Нам принесли второй кувшин молока и еще одну буханку хлеба.

- Кушайте, товарищи, - сказал хозяин. - Дали б больше, да больше у нас нет. Есть картошка, так ее варить, надо.

Мы поблагодарили.

В разговоре выяснилось, что ночью в селе были партизаны. Хозяин сказал нам об этом, подумал, вроде бы что-то вспомнил. "Погодите, - говорит, - может, и не все ушли", - и вышел из хаты.

У нас мороз по коже прошел. Думаем - не то бежать, не то к бою готовиться. Вдруг смотрим, наш хозяин возвращается с каким-то узбеком.

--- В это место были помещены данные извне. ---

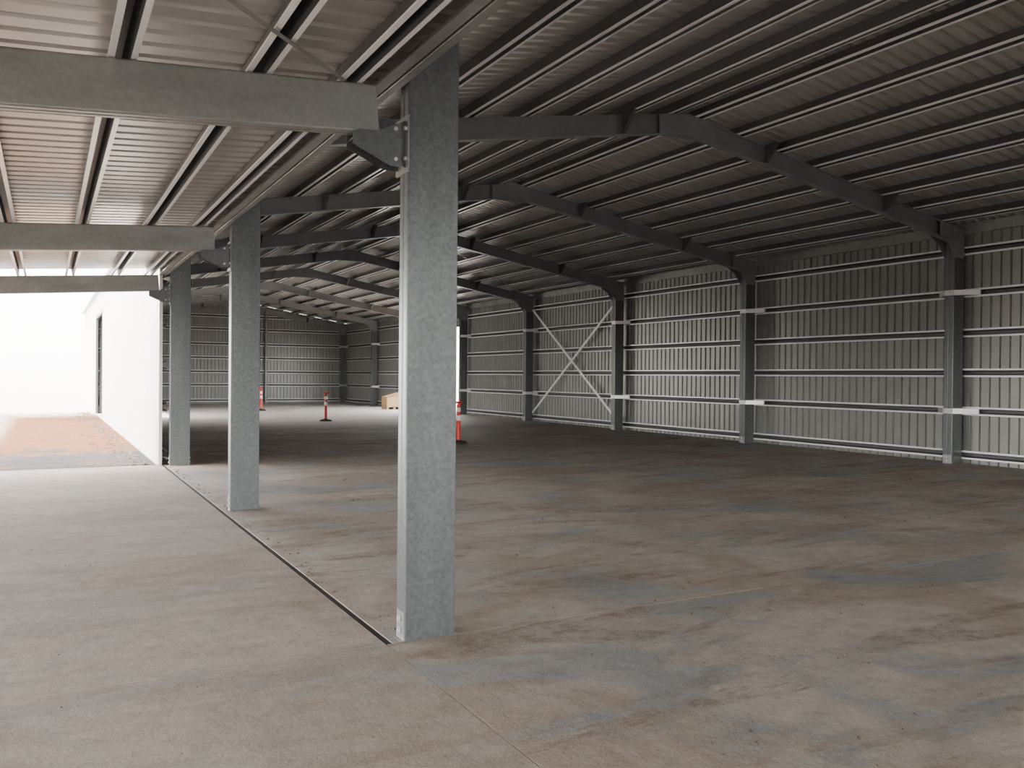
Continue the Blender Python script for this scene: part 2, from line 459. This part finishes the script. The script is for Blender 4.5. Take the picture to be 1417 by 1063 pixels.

Узбек был в немецкой форме, с винтовкой на плече. Совершенно так же одевали гитлеровцы охранников, ловивших партизан.

Мы схватились за палки и готовы были кинуться на хозяина и на узбека, когда услышали его совершенно спокойный голос:

- Здравствуйте, товарищи!

Он спросил нас, уж не помню о чем - нервы все же были слишком напряжены, и сказал:

- Пойдем к нам.

Вместе с ним мы снова вошли в лес, вначале в молодой, где между тонкими стволами пробивалось утреннее солнце, а потом в густой, глухой бор. Тревога как бы не доставили нас в руки немцев - не проходила. Мы обступили узбека, смотрели в оба и ждали - если увидим, что он нас к гитлеровцам привел, вцепимся ему в горло, отберем винтовку, а там - будь что будет.

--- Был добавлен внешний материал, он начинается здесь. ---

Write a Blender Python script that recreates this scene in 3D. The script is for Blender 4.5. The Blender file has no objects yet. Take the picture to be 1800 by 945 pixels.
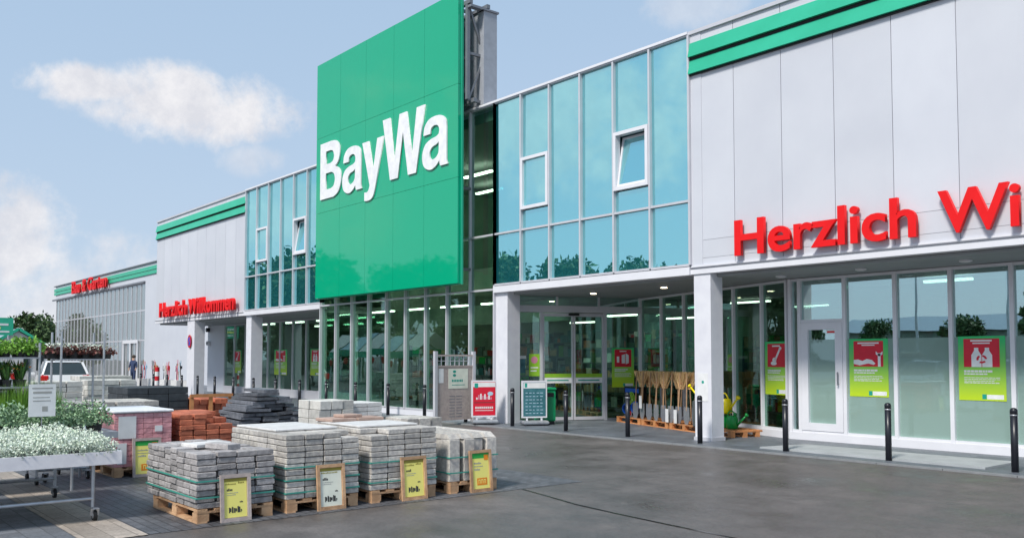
import bpy, math, random
from math import radians as R, sin, cos, pi
from mathutils import Vector, Matrix
random.seed(7)
sc = bpy.context.scene
col = sc.collection

# ---------------------------------------------------------------- camera, sky, sun, exposure
cam = bpy.data.cameras.new('camera'); cam.sensor_width = 36; cam.lens = 31.4
cam.shift_y = 0.0464; cam.clip_end = 3000; cam.clip_start = 0.05
co = bpy.data.objects.new('camera', cam); col.objects.link(co)
co.location = (0, 0, 1.6); co.rotation_euler = (R(90 + 2.7), 0, R(140.406 - 90)); sc.camera = co

SUN_EL, SUN_DX, SUN_DY = 48, 0.26, -0.966
w = bpy.data.worlds.new('World'); sc.world = w; w.use_nodes = True
nt = w.node_tree; N = nt.nodes; L = nt.links
bg = N['Background']; bg.inputs['Strength'].default_value = 0.1
sky = N.new('ShaderNodeTexSky'); sky.sky_type = 'NISHITA'; sky.sun_disc = False
sky.sun_elevation = R(SUN_EL); sky.sun_rotation = math.atan2(SUN_DX, SUN_DY)
sky.air_density = 1.0; sky.dust_density = 1.6; sky.ozone_density = 1.2; sky.altitude = 300
tc = N.new('ShaderNodeTexCoord'); sep = N.new('ShaderNodeSeparateXYZ'); L.new(tc.outputs['Generated'], sep.inputs[0])
def mth(op, a, b=None, c=None):
    n = N.new('ShaderNodeMath'); n.operation = op
    for i, v in enumerate((a, b, c)):
        if v is None: continue
        if isinstance(v, (int, float)): n.inputs[i].default_value = v
        else: L.new(v, n.inputs[i])
    return n.outputs[0]
el = mth('ARCSINE', sep.outputs['Z']); az = mth('ARCTAN2', sep.outputs['Y'], sep.outputs['X'])
def noise(scale, detail=6, rough=.6, vec=None, dist=0):
    n = N.new('ShaderNodeTexNoise'); n.inputs['Scale'].default_value = scale; n.inputs['Detail'].default_value = detail
    n.inputs['Roughness'].default_value = rough; n.inputs['Distortion'].default_value = dist
    L.new(vec or tc.outputs['Generated'], n.inputs['Vector']); return n.outputs['Fac']
n1 = noise(10, 10, .66, None, .35); n2 = noise(34, 8, .7)
n3 = noise(19, 6, .6, None, .2)
nz = mth('ADD', mth('ADD', mth('MULTIPLY', mth('SUBTRACT', n1, .5), 1.8), mth('MULTIPLY', mth('SUBTRACT', n3, .5), 2.2)), mth('MULTIPLY', mth('SUBTRACT', n2, .5), .9))
def cloud(a0, e0, da, de, gain, soft=.9, off=0.0):
    u = mth('DIVIDE', mth('SUBTRACT', az, a0), da); v = mth('DIVIDE', mth('SUBTRACT', el, e0), de)
    d = mth('SUBTRACT', 1.0 + off, mth('ADD', mth('MULTIPLY', u, u), mth('MULTIPLY', v, v)))
    m = mth('MULTIPLY', mth('ADD', d, nz), soft)
    n = N.new('ShaderNodeMapRange'); n.interpolation_type = 'SMOOTHSTEP'
    L.new(m, n.inputs[0]); n.inputs[1].default_value = 0.0; n.inputs[2].default_value = 1.0
    n.inputs[3].default_value = 0; n.inputs[4].default_value = gain
    return n.outputs[0]
masks = [cloud(2.80, .262, .115, .040, .97, .9, .35), cloud(2.885, .272, .075, .022, .95, 1.0, .15), cloud(2.735, .213, .04, .02, .5, .8, .1),
         cloud(2.98, .115, .085, .055, .9, 1.0, .2), cloud(2.86, .03, .26, .11, .75), cloud(2.24, .375, .07, .03, .4),
         cloud(1.2, .5, .35, .12, .6), cloud(-.6, .35, .5, .12, .6), cloud(-2.35, .26, .30, .10, .75), cloud(-2.75, .16, .22, .06, .7), cloud(-1.9, .2, .2, .07, .6)]
mk = masks[0]
for m in masks[1:]: mk = mth('MAXIMUM', mk, m)
haze = mth('MULTIPLY', mth('POWER', mth('SUBTRACT', 1, mth('MAXIMUM', mth('MINIMUM', mth('DIVIDE', el, .75), 1), 0)), 2.2), .62)
mix0 = N.new('ShaderNodeMix'); mix0.data_type = 'RGBA'; L.new(haze, mix0.inputs[0])
mixb = N.new('ShaderNodeMix'); mixb.data_type = 'RGBA'; mixb.inputs[0].default_value = .80
L.new(sky.outputs[0], mixb.inputs[6]); mixb.inputs[7].default_value = (2.75, 3.85, 5.15, 1)
L.new(mixb.outputs[2], mix0.inputs[6]); mix0.inputs[7].default_value = (3.9, 4.4, 5.2, 1)
mix1 = N.new('ShaderNodeMix'); mix1.data_type = 'RGBA'; L.new(mk, mix1.inputs[0])
L.new(mix0.outputs[2], mix1.inputs[6]); crp = N.new('ShaderNodeMix'); crp.data_type = 'RGBA'
cmr = N.new('ShaderNodeMapRange'); L.new(noise(22, 8, .7), cmr.inputs[0]); cmr.inputs[1].default_value = .38; cmr.inputs[2].default_value = .62; L.new(cmr.outputs[0], crp.inputs[0])
crp.inputs[6].default_value = (4.7, 4.75, 5.1, 1); crp.inputs[7].default_value = (5.7, 5.65, 5.8, 1); L.new(crp.outputs[2], mix1.inputs[7])
L.new(mix1.outputs[2], bg.inputs['Color'])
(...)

Томимые тревогой, не, доверяя человеку в немецкой форме, мы двигались лесом. По пути задавали всяческие вопросы, узбек отвечал сдержанно, не обращая на нас особого внимания. Его беспечность, с одной стороны, успокаивала, с другой - настораживала. Лесная тропа кончилась, мы свернули влево и снова молча зашагали по лесу. Минут через сорок - пятьдесят из кустов бесшумно появились несколько вооруженных человек. Со всех сторон на нас глядели винтовки, автоматы.

Однако узбек сказал какой-то пароль, и нас повели в партизанский лагерь. Кроме провожатого, только один человек и пошел с нами к командиру отряда.